Throughout this election cycle, one candidate in particular has turned her back on these results-driven school choice initiatives. That, of course, is Hillary Clinton. In November, Clinton told journalist Roland Martin, “I want parents to be able to exercise choice within the public school system — not outside of it.”

As First Lady, Clinton had the resources and the choice to send her daughter to one of the best and most elite private schools in Washington, D.C. I do not criticize her for having that opportunity. But what about giving low-income families the same opportunity to choose a school that is right for their kids, just like she did?

That’s exactly what school choice is all about.

In fact, Clinton once agreed on school choice, expressing support in her 1996 book, "It Takes a Village." She wrote, “Some critics of public schools urge greater competition among schools as a way of returning control from bureaucrats to parents and teachers. I find their argument persuasive, and I favor promoting choice among public schools.”

Now that Hillary hopes to be the Democratic presidential nominee, she’s flip-flopped in order to snag key endorsements and keep campaign contributions coming from teachers' unions.

School choice shouldn’t be a Republican issue or a Democrat issue. It’s a civil rights issue that should unite us as Americans to do what’s right for tomorrow’s leaders. It shouldn’t matter whether the schools children attend are within or outside the public system. It only matters that they attend good schools.

Republicans spearhead school choice because we are fighting for fairness. In Arizona, the Republican-led House is introducing a bill that will allow every public school student to use state funds to attend a private school.
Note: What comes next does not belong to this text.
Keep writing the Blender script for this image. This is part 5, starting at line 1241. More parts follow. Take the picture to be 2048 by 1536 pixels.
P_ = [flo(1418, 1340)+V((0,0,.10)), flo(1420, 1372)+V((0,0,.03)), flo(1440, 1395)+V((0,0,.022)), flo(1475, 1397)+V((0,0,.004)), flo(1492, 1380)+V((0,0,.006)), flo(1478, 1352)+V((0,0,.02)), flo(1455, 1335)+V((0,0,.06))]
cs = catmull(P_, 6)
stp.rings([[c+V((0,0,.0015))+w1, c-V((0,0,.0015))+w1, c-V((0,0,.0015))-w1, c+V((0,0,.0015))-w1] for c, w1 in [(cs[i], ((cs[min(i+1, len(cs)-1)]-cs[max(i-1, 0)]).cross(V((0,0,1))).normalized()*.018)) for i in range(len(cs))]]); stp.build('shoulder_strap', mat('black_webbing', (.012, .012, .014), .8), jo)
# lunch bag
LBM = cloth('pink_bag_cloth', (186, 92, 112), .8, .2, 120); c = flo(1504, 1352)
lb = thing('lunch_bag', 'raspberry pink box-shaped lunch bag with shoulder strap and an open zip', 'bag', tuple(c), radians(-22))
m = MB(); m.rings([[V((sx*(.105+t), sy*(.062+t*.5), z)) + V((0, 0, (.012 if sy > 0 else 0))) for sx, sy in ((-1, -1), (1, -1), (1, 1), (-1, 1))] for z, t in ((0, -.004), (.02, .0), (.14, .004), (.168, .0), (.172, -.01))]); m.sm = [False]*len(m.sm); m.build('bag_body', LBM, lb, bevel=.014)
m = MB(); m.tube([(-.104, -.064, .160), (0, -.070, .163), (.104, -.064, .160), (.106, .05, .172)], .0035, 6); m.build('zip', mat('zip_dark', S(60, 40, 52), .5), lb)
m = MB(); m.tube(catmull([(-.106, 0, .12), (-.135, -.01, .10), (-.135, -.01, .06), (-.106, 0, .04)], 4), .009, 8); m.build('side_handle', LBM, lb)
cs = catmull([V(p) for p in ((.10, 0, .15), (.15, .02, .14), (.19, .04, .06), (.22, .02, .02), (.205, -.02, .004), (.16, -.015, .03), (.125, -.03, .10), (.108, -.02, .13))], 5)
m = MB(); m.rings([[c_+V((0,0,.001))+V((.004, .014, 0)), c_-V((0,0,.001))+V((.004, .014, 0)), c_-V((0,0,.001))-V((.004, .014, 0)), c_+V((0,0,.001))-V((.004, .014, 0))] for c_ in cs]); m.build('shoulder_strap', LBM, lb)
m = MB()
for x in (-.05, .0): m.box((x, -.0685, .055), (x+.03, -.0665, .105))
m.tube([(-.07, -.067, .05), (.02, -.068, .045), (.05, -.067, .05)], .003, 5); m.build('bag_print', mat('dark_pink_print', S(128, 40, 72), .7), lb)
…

In Nevada, Attorney General Adam Laxalt is fighting in court to keep the ACLU from killing the state’s new school choice law.

Three years ago, Louisiana governor Bobby Jindal fought an Obama administration lawsuit in federal court to keep charter schools open in some of the most poverty-stricken areas of New Orleans. In the Senate, Sen. Tim Scott has sponsored the CHOICE Act, which would expand educational options for students with disabilities, military families and low-income families.

Access to a quality education shouldn’t be a right reserved for the rich and well-connected. Let’s lift up all children by giving them the options that will help unleash their greatest potential and achieve their dreams.